At some point in my life, and I really truly have no idea when it happened, I did a complete 180 from total slack-ass procrastinator to seriously over the top OCD overachiever perfectionist. So now that’s where I am today -- the land of striving for perfection, happy to be a geek, doing it all at once without the assistance of any good drugs (well, except caffeine in the mornings of course).

I found a school that really resonated with me and started researching them right away. Based in Iowa but offering a BA with a track to the MA online, fully accredited and well received from all I found when I Googled them, Ashford University is my new school.

And I already love them! My Academic Advisor is based out of San Diego and not only is he the most easy going guy, he’s really knowledgeable and helpful and he insists on being in touch a couple times a week during the first couple classes just to make sure I’m getting the hang of it all. The entire Administrative staff has been great so far and the application process as well as all that financial aid mumbo jumbo was super streamlined on their website. Unlike some of the other schools I looked into where the admission process seemed like it would be more difficult to figure out than the classes!

So starting on January 4, 2011 I’ll officially be a Bachelor of Arts, English major! (But we all know I’m going on for the Masters, I mean seriously…)

In the long run the degree will open up so many more worlds of opportunities to career paths I can pursue if I so choose (like teaching at the college level in many places, being an editor, etc) but the most important thing is that I will feel the sense of accomplishment that I’ve been longing for the past twenty five or so years. And it will ultimately help me when writing novels of course so that’s always a super bonus.

Oh yeah, and that paper of my friend’s that I helped her edit? Yeah, she got a 93 out of 100 so I guess I’m choosing my path well since clearly it was something I already excelled at. (High five for my friend getting an A!! Holla!!) The difference now is that I’ll just have a better handle on all those pronouns and will be able to prove it with that little piece of paper that reads ‘Graduated’.

Thursday, December 9, 2010

Remembering the Past, Tense

Sometimes I wish I could remember why I remember certain things. A couple days ago my very brilliant, yet grammatically challenged friend, sent me her most recent school paper and asked if I would take a look at, and edit it. I asked, in a manner of speaking, if she was ready for the onslaught to come in asking for this favor and she responded, in a manner of speaking, to bring it on.

So bring it on I did.

Structure of a sentence, grammar, punctuation, it all just flowed out of me in editing her document so effortlessly that I almost gave myself a high five in my own honor when I was done. But I decided to wait and see what her grade was before giving myself too many props, and I just smiled then sent it off with a note apologizing for the hemorrhaging pages she would be opening within.

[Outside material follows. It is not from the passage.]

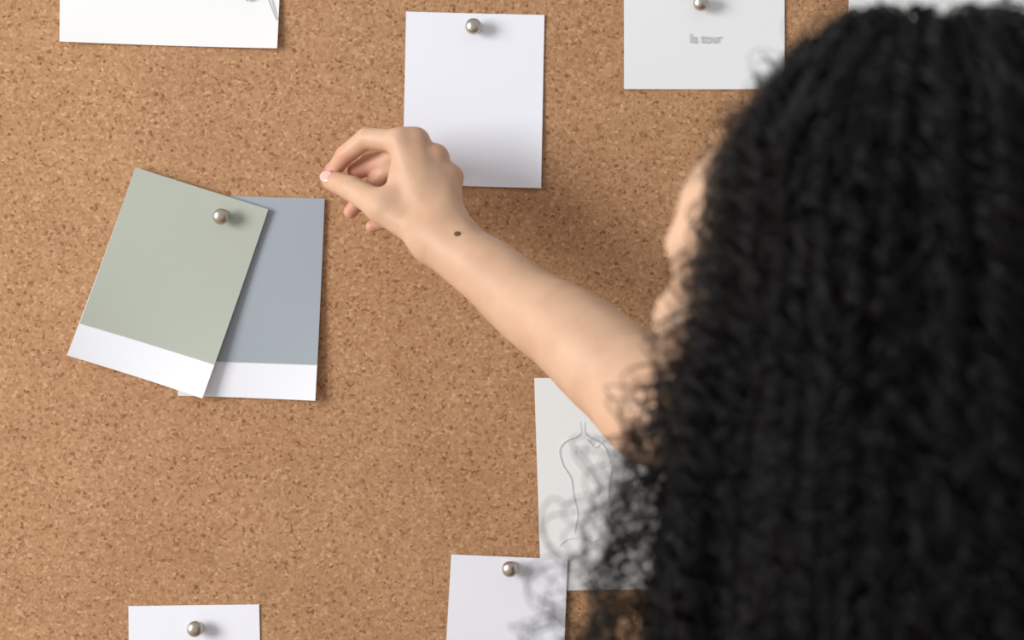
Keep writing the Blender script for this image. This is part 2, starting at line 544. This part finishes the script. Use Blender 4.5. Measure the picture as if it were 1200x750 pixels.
def f_head(p):
    q = to_head(p)
    qs = q.copy(); qs[..., 0] = np.abs(qs[..., 0])
    d = ellipsoid(q, (0, -0.015, 0.03), (0.074, 0.092, 0.084))
    d = smin(d, ellipsoid(q, (0, 0.030, -0.035), (0.057, 0.066, 0.070)), 0.03)
    d = smin(d, ellipsoid(q, (0, 0.052, 0.035), (0.058, 0.036, 0.046)), 0.02)
    d = smin(d, ellipsoid(qs, (0.040, 0.064, -0.022), (0.026, 0.026, 0.022)), 0.018)
    d = smin(d, ellipsoid(q, (0, 0.066, -0.088), (0.026, 0.024, 0.020)), 0.03)
    d = smin(d, capsule(qs, (0.012, 0.087, 0.021), (0.048, 0.070, 0.021), 0.008, 0.0075), 0.014)
    sock = ellipsoid(qs, (0.032, 0.094, 0.004), (0.017, 0.016, 0.012))
    d = -smin(-d, sock, 0.012)
    d = smin(d, capsule(q, (0, 0.086, 0.014), (0, 0.108, -0.024), 0.0065, 0.0095), 0.012)
    d = smin(d, ellipsoid(qs, (0.011, 0.096, -0.028), (0.008, 0.010, 0.007)), 0.006)
    d = smin(d, ellipsoid(q, (0, 0.0935, -0.050), (0.023, 0.009, 0.0055)), 0.004)
    d = smin(d, ellipsoid(q, (0, 0.0920, -0.0605), (0.020, 0.0095, 0.0065)), 0.004)
    d = smin(d, chain(qs, [(0.017, 0.0790, 0.0045), (0.026, 0.0830, 0.0100), (0.035, 0.0815, 0.0100), (0.047, 0.0715, 0.0035)], [0.0030, 0.0042, 0.0042, 0.0030], 0.002), 0.004)
    d = smin(d, chain(qs, [(0.017, 0.0790, 0.0035), (0.027, 0.0810, -0.0045), (0.036, 0.0790, -0.0045), (0.047, 0.0715, 0.0030)], [0.0028, 0.0030, 0.0030, 0.0028], 0.002), 0.004)
    ear = ellipsoid(qs, (0.071, -0.006, -0.006), (0.0075, 0.016, 0.028))
    ear = -smin(-ear, ellipsoid(qs, (0.079, -0.003, -0.002), (0.006, 0.008, 0.016)), 0.004)
    d = smin(d, ear, 0.006)
    neck = capsule(q, (0, -0.022, -0.06), (0.0, -0.040, -0.20), 0.050, 0.054)
    return smin(d, neck, 0.025)

# --- torso, legs, left arm (turned the same way)
BO = np.array([0.200, -0.560, 0.0])
FW, RT = np.array([-math.sin(YAW), math.cos(YAW), 0]), np.array([math.cos(YAW), math.sin(YAW), 0])
def B(r, f, z):
    return BO + RT * r + FW * f + np.array([0, 0, z])
def to_body(p):
    q = p - BO.astype(np.float32)
    return np.stack([q @ RT.astype(np.float32), q @ FW.astype(np.float32), q[..., 2]], -1)
SH_L = B(-0.150, 0.0, 1.272)
ELB_L, WR_L = B(-0.205, -0.04, 1.03), B(-0.215, 0.02, 0.80)

def f_torso(p):
    q = to_body(p)
    qs = q.copy(); qs[..., 0] = np.abs(qs[..., 0])
    d = ellipsoid(q, (0, -0.005, 1.20), (0.145, 0.098, 0.17))
    d = smin(d, ellipsoid(q, (0, 0.0, 1.02), (0.122, 0.088, 0.14)), 0.06)
    d = smin(d, ellipsoid(q, (0, -0.01, 0.87), (0.165, 0.110, 0.12)), 0.08)
    d = smin(d, ellipsoid(qs, (0.068, 0.075, 1.195), (0.058, 0.050, 0.056)), 0.03)
    d = smin(d, capsule(q, (0, -0.025, 1.315), (0, -0.02, 1.20), 0.046, 0.085), 0.05)
    d = smin(d, capsule(p, B(0, -0.03, 1.325), SH_R, 0.046, 0.044), 0.05)
    d = smin(d, capsule(p, B(0, -0.02, 1.300), SH_L, 0.040, 0.042), 0.05)
    return d

def f_legs(p):
    d = None
    for s in (-1, 1):
        c = chain(p, [B(s * 0.085, 0, 0.86), B(s * 0.088, 0.012, 0.47), B(s * 0.09, -0.01, 0.30), B(s * 0.09, -0.02, 0.07)], [0.086, 0.056, 0.052, 0.038], 0.03)
        d = c if d is None else np.minimum(d, c)
    return d

def f_left_arm(p):
    d = chain(p, [SH_L, ELB_L, WR_L], [0.044, 0.037, 0.024], 0.02)
    d = smin(d, capsule(p, WR_L, B(-0.213, 0.04, 0.745), 0.024, 0.026), 0.015)
    for k, (l, r) in enumerate(((0.062, 0.0088), (0.072, 0.009), (0.068, 0.0088), (0.052, 0.0078))):
        f0 = 0.066 - 0.018 * k
        a, b, c = B(-0.213, f0, 0.735), B(-0.208, f0 + 0.004, 0.735 - l * 0.55), B(-0.194, f0 + 0.006, 0.735 - l)
        d = smin(d, chain(p, [a, b, c], [r, r * 0.95, r * 0.8], 0.003), 0.006)
    d = smin(d, chain(p, [B(-0.205, 0.045, 0.775), B(-0.195, 0.078, 0.745), B(-0.188, 0.085, 0.712)], [0.013, 0.0105, 0.008], 0.004), 0.01)
    return d

def f_body(p):
    d = smin(f_forearm(p), f_hand(p), 0.010)
    d = smin(d, f_upper_r(p), 0.020)
    d = smin(d, f_torso(p), 0.020)
    d = smin(d, f_head(p), 0.020)
    d = smin(d, f_left_arm(p), 0.012)
    d = smin(d, f_legs(p), 0.03)
    return d

def f_arm_only(p):
    return smin(smin(f_forearm(p), f_hand(p), 0.010), f_upper_r(p), 0.020)

ARM_BOX = (np.array([-0.22, -0.372, 1.36]), np.array([0.205, 0.0, 1.70]))
HEAD_BOX = (np.array([0.04, -0.69, 1.400]), np.array([0.34, -0.375, 1.69]))
def inside(c, box, m=0.0):
    return ((c > box[0] - m) & (c < box[1] + m)).all(1)

person = bpy.data.objects.new('person', None)
COL.objects.link(person)
person.location = BO
tag(person, 'person with long dark curly hair, seen from behind, reaching one bare arm to the board', 'person')

parts = []
V, Q = surface_nets(f_arm_only, ARM_BOX[0], ARM_BOX[1], 0.0014)
k = inside(V[Q].mean(1), ARM_BOX); parts.append((V, Q[k]))
V, Q = surface_nets(lambda p: smin(f_head(p), f_torso(p), 0.02), HEAD_BOX[0], HEAD_BOX[1], 0.0022)
k = inside(V[Q].mean(1), HEAD_BOX); parts.append((V, Q[k]))
V, Q = surface_nets(f_body, (-0.12, -0.85, 0.0), (0.56, -0.15, 1.50), 0.0055)
cc = V[Q].mean(1)
k = ~inside(cc, ARM_BOX, -0.004) & ~inside(cc, HEAD_BOX, -0.004); parts.append((V, Q[k]))
VV, QQ, off = [], [], 0
for V, Q in parts:
    used = np.unique(Q)
    mp = np.full(len(V), -1); mp[used] = np.arange(len(used))
    VV.append(V[used]); QQ.append(mp[Q] + off); off += len(used)
VV = np.concatenate(VV); QQ = np.concatenate(QQ)
body_me = np_mesh('body', VV - BO, QQ)
# pinker skin at fingertips, knuckles, lips, elbow
tips = [(IDX[3], .016), (IDX[2], .013), (MID[3], .02), (RNG[3], .018), (PNK[3], .018), (MID[2], .016), (MCP[1], .010), (MCP[2], .010), (MCP[3], .010), (THB[3], .011), (from_head((0, 0.095, -0.055)), .014)]
flush = np.zeros(len(VV))
for c_, r_ in tips:
    flush = np.maximum(flush, np.exp(-((VV - c_) ** 2).sum(1) / (r_ * r_)))
at = body_me.attributes.new('flush', 'FLOAT', 'POINT')
at.data.foreach_set('value', flush.astype(np.float32))

def skin_material():
    m = mat('skin', rgb(212, 174, 146), 0.5, spec=0.35)
    co = coord(m)
    base = ramp(m, [(0.3, rgb(198, 158, 129)), (0.7, rgb(211, 173, 144))], noise(m, 28, 4, 0.55, co))
    a = nd(m, 'ShaderNodeAttribute', attribute_name='flush')
    mul = nd(m, 'ShaderNodeMath', operation='MULTIPLY'); mul.inputs[1].default_value = 0.75
    ln(m, a.outputs['Fac'], mul.inputs[0])
    c = mixrgb(m, mul.outputs[0], base, rgb(214, 148, 126))
    ln(m, c, bsdf(m).inputs['Base Color'])
    b = bsdf(m)
    b.inputs['Subsurface Weight'].default_value = 0.12
    b.inputs['Subsurface Radius'].default_value = (0.008, 0.003, 0.0015)
    b.inputs['Subsurface Scale'].default_value = 0.5
    bp = nd(m, 'ShaderNodeBump')
    bp.inputs['Strength'].default_value = 0.12
    bp.inputs['Distance'].default_value = 0.0008
    ln(m, noise(m, 420, 3, 0.6, co), bp.inputs['Height'])
    ln(m, bp.outputs[0], b.inputs['Normal'])
    return m
M_SKIN = skin_material()
body = link_mesh('body', body_me, M_SKIN, person)

def blob(name, c, axes, material, parent, seg=16, rings=10):
    """smooth little ellipsoid with its own three axes"""
    V_, F_ = [], []
    for j in range(rings + 1):
        th_ = math.pi * j / rings
        for i in range(seg):
            ph = 2 * math.pi * i / seg
            q = (math.sin(th_) * math.cos(ph) * axes[0] + math.sin(th_) * math.sin(ph) * axes[1] + math.cos(th_) * axes[2]) + c - BO
            V_.append(q)
    for j in range(rings):
        for i in range(seg):
            a, b = j * seg + i, j * seg + (i + 1) % seg
            F_.append((a, b, b + seg, a + seg))
    return link_mesh(name, np_mesh(name, V_, F_), material, parent)

def unit(v):
    return np.asarray(v, float) / np.linalg.norm(v)

def project(p, d, fn, n=40):
    """walk from p along d to the skin surface"""
    p = np.asarray(p, float).copy()
    for _ in range(n):
        p = p - d * float(fn(p.astype(np.float32)[None])[0]) * -1.0 if False else p + d * (-float(fn(p.astype(np.float32)[None])[0]))
    return p

M_NAIL = mat('nail', rgb(222, 180, 170), 0.28, spec=0.5)
def nail(pts, out, w, l, back=0.2):
    d = unit(pts[-1] - pts[-2])
    o = unit(np.asarray(out, float) - d * (np.asarray(out, float) @ d))
    s = np.cross(d, o)
    c = pts[-1] - d * 0.001
    c = project(c + o * 0.004, o, f_hand)
    blob('fingernail', c - o * 0.0006, (s * w, d * l, o * 0.0013), M_NAIL, body)
nail(THB, (-0.05, -1.0, 0.2), 0.0060, 0.0075)
nail(IDX, (-0.8, 0.15, 0.5), 0.0046, 0.0058)
nail(MID, (-0.4, 0.8, 0.3), 0.0046, 0.0058)
nail(RNG, (-0.3, 0.8, 0.35), 0.0045, 0.0056)
nail(PNK, (-0.3, 0.8, 0.35), 0.0039, 0.0048)

M_MOLE = mat('mole', rgb(104, 72, 52), 0.6)
mp_ = P(536, 274, -0.140)
vd = unit(mp_ - np.array([0, -CAM_D, CAM_Z]))
for _ in range(60):
    mp_ = mp_ + vd * float(f_arm_only(mp_.astype(np.float32)[None])[0])
eps = 0.001
gr_ = unit([float(f_arm_only((mp_ + eps * np.eye(3)[i]).astype(np.float32)[None])[0] - f_arm_only((mp_ - eps * np.eye(3)[i]).astype(np.float32)[None])[0]) for i in range(3)])
t1 = unit(np.cross(gr_, (0, 0, 1))); t2 = np.cross(gr_, t1)
blob('mole', mp_, (t1 * 0.0031, t2 * 0.0026, gr_ * 0.0006), M_MOLE, body)['label'] = 'small brown mole on the wrist'

M_EYE = mat('eye_white', rgb(232, 228, 224), 0.15)
M_IRIS = mat('iris', rgb(58, 36, 24), 0.12)
M_BROW = mat('brow_hair', rgb(30, 22, 19), 0.6)
hx, hy, hz = [HR[:, i].astype(float) for i in range(3)]
for s in (-1, 1):
    e = blob('eye', from_head((s * 0.032, 0.0700, 0.004)), (hx * 0.0122, hy * 0.0122, hz * 0.0122), M_EYE, person)
    blob('iris', from_head((s * 0.032, 0.0812, 0.004)), (hx * 0.0056, hy * 0.0020, hz * 0.0056), M_IRIS, e)
    bx = unit(hx * 1.0 * s - hy * 0.45 + hz * 0.06)
    blob('eyebrow', from_head((s * 0.032, 0.0865, 0.024)), (bx * 0.019, np.cross(bx, hz) * 0.0035, hz * 0.0036), M_BROW, person)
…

Later, when I was sitting and reading this month’s Book Club selection I received a text from her: “How do you know when to use these versus this?” Without hesitation I typed away two responses and sent them back -- these is for multiples (these books), this is for singular (this sunset), and, these precedes ‘are’ (these are the best books), this precedes ‘is’ (this is the best sunset).

Ever since I responded to her I’ve been going over and over in my head just what type of word ‘this’ and ‘these’ signify and for the life of me I can not come up with it. For example, I know that glorious is an adjective, cat is a noun, and is a conjunction, but what is ‘these’?

While editing her paper I started to have visions of how I could make money in my sorely lacking spare time by charging students ten bucks a page to edit their papers. I’d be a 100-aire in no time! But as quickly as the thought presented itself it was gone with a puff of what’s ‘this’ smoke.

I was always a good English student in school; I could pluck emotion right off a page of a book and write a review so eloquent my teacher would never be the wiser that I hadn’t really bothered to read the text in question. And I just got it. It came naturally and easily to me. Kind of the way I know all of those teachers who taught me so well would cringe that I just used ‘and’ to start a sentence. But this is my blog and I do what I want. Like start other sentences with the word but. Or end the very next one with the exact same word.

Which is where the problem lies nowadays, as a blogger I have a pretty well defined voice and write it how I feel it. That’s all well and good but then when I go and write something like, say, a novel, other brilliant friends edit it and notate themselves blue in the face saying things to me like ‘don’t end in a preposition’ and I panic then look up what the definition of a preposition even is.

It makes me want to get that college degree that I never did get. It makes me want to go back to school and be the one to write the paper instead of being the one who edits someone else’s like a big fat faker. And not just a faker. An Editor with no idea why I’m even suggesting that she make certain changes, other than I know it’s the way it should read. I know I’m good at it and that’s why she asked if I’d do it but I really don’t know why I’m good at it and that’s more than a little disheartening. Call me crazy but it’s the researcher in me that is dying to uncover just what the deal is with all those dangling participles.

Someone remind me again, what’s a dangling participle?

I of course looked it up to remind myself and here’s what I found:
“The example: Plunging hundreds of feet into the gorge, we saw Yosemite Falls would, by such guidelines, be recast as We saw Yosemite Falls plunging hundreds of feet into the gorge.”

Um, okay that seems easy enough but I sat there staring at what I knew to be bad form (the first Yosemite sentence) for like five minutes and couldn’t figure out how to write anything that resembled it. Maybe I’m not cut out to be a dangler after all? Perhaps I keep my feet and arms inside the carpet as the Genie suggested. If that’s true then I wish I could figure out the reason why the ever present nagging of the two word question ‘but why?’ keeps buzzing in my head.

It might be time to take a few grammar workbooks out of the library and give myself the old refresher course. Maybe then I can finally put to rest the desire to find the reasons behind ‘this’ and ‘these’.